Se esta conclusão necessita de registos históricos de instrumentos complexos, mais difícil ainda é extrapolar estas subidas de décadas para o horizonte de séculos e milénios. Será que a subida que estamos a observar é apenas o equivalente a uma onda mais alta que atingiu a areia e não revela nenhuma tendência séria?

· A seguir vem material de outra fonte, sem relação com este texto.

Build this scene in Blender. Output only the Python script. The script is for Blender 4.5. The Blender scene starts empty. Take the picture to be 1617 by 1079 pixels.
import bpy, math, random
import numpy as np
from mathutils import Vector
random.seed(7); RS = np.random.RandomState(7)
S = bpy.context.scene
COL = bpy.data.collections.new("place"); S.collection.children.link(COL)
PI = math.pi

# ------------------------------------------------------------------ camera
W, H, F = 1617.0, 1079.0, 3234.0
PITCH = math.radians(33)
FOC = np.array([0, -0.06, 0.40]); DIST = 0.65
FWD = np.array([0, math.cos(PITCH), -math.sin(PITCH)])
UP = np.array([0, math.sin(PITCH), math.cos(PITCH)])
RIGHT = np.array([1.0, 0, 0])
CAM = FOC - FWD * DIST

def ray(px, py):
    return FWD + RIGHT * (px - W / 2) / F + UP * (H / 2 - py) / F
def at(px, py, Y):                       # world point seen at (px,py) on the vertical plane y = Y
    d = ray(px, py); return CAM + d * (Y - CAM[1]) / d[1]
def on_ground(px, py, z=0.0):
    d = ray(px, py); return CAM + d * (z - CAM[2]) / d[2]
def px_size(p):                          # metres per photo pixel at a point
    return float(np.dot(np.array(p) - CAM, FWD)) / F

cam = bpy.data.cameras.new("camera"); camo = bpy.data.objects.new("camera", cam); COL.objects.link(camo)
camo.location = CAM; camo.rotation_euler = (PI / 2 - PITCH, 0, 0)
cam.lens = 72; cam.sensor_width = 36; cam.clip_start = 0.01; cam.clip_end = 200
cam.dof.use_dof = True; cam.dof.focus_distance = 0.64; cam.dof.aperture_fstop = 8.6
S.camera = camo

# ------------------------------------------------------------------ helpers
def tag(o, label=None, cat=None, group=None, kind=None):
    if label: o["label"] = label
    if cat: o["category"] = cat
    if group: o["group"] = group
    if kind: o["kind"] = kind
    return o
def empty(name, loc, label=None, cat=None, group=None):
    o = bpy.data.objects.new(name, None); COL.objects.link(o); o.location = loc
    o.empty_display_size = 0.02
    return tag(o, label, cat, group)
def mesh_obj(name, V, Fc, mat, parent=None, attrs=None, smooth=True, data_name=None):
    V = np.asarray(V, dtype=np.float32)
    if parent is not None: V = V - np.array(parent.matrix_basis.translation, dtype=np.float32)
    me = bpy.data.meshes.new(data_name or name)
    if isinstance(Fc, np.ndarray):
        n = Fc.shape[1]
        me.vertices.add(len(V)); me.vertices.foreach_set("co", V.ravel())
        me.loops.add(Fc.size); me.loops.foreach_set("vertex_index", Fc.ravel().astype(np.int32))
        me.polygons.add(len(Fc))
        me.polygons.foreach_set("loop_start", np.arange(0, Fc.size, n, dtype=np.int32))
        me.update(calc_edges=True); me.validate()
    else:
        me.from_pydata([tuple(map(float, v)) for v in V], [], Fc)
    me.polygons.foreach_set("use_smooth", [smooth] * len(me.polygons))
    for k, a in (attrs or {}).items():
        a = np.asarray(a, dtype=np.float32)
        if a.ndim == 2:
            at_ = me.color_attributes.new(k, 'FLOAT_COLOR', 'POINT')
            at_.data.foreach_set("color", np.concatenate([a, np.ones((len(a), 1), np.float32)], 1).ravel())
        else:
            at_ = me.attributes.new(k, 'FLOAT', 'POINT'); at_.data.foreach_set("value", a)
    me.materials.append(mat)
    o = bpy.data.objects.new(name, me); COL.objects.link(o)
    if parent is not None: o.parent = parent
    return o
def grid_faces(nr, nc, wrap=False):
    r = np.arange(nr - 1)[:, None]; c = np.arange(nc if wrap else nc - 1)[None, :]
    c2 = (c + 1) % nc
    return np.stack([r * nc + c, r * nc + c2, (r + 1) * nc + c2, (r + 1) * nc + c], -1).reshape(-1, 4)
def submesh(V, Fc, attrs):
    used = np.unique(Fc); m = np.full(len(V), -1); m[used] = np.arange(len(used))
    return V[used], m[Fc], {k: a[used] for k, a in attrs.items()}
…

O problema tem sido muito discutido, pois o aumento do nível das águas pode ser catastrófico — salga as águas subterrâneas, prejudica a agricultura, aumenta o nível de inundações provocadas pelas chuvas e acelera a destruição da costa. Mas é difícil extrapolar de uma subida em Cascais, ou noutro ponto costeiro, para uma subida global, provocada pelo volume de água nos oceanos. Esta depende da massa de gelos polares, que por sua vez deriva das temperaturas globais no planeta.

Esta semana chegaram dados novos. Não de Cascais, mas de Israel. A geóloga Dorit Sivan e a sua equipa estudaram uma série de achados arqueológicos costeiros e com eles estimaram os níveis do mar ao longo de 2500 anos. As suas estimativas apontam para variações muito mais amplas que as registadas nas últimas décadas. No período helenístico, estavam metro e meio abaixo do nível actual. Mas poucos séculos depois, no período romano, tinham subido ao nível de hoje. Baixaram em seguida e continuaram a baixar até que há cerca de 500 anos começaram a subir, por vezes com períodos de subida acelerada, ao ritmo de um centímetro por ano. Dorit Sivan conclui que a subida actual não tem nada de característico de que se possa inferir uma tendência à subida. Foi apenas uma onda mais alta que chegou à praia. Será?